Successivamente, in grado d’appello, la condanna era stata confermata, ed avverso la sentenza di secondo grado l’imprenditore condannato aveva proposto ricorso per Cassazione, contestandola per carente od omessa motivazione e lamentando che l’accertamento dell’integrazione delle fattispecie di reato era stato effettuto prescindendo dalla puntuale verifica ed analisi delle emissioni inquinanti, nonché della qualità degli scarichi rilasciati, e che perciò era impossibile ritenere accertata l’offensività della condotta in termini di inquinamento ambientale.

I Giudici della Suprema Corte, nel rigettare il ricorso così proposto, affermavano però che l’elemento costitutivo dei reati contestati fosse proprio da individiuare nella carenza di qualsivoglia autorizzazione, non già nella reale o potenziale produttività di agenti inquinanti da parte dell’impianto.

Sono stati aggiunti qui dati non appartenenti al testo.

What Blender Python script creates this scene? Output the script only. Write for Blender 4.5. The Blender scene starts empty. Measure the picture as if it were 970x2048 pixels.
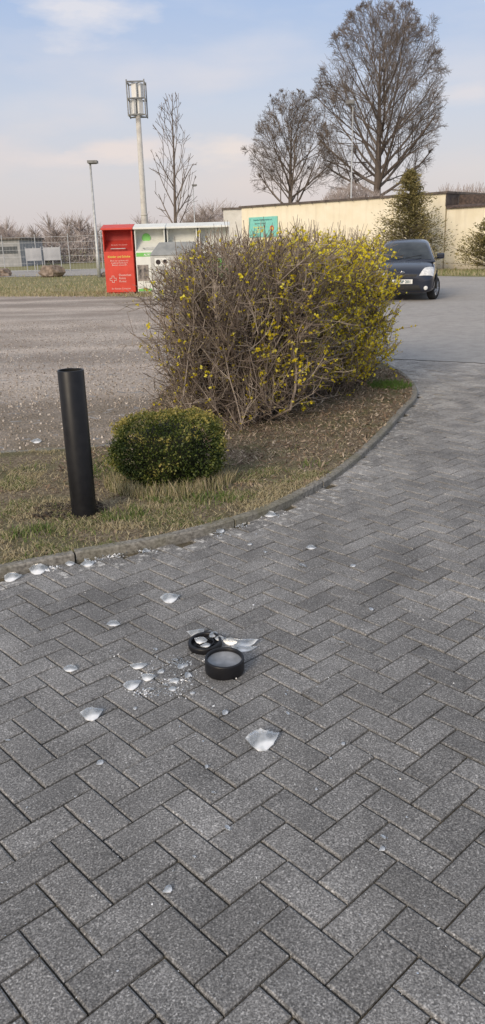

Ciò riconduce i reati oggetto di esame alla categoria dei cosiddetti “reati formali”, che attribuiscono cioè il disvalore da sanzionare ad un elemento di tipo formale, che nel caso di specie è quello dell’assenza del necessario controllo preventivo sull’attività da parte della Pubblica Amministrazione competente.

Effettuata l’anzidetta valutazione, la Corte si è poi spinta oltre, negando anche l’applicabilità alla fattispecie esaminata della speciale causa di non punibilità per particolare tenuità del fatto, prevista dall’art. 131-bis del Codice Penale. Ciò in ragione della rilevante gravità attribuita alla reiterazione ed abitualità delle condotte inquinanti messe in atto in assenza di autorizzazione, configuranti diverse fattispecie di reato connesse dal vincolo della continuazione.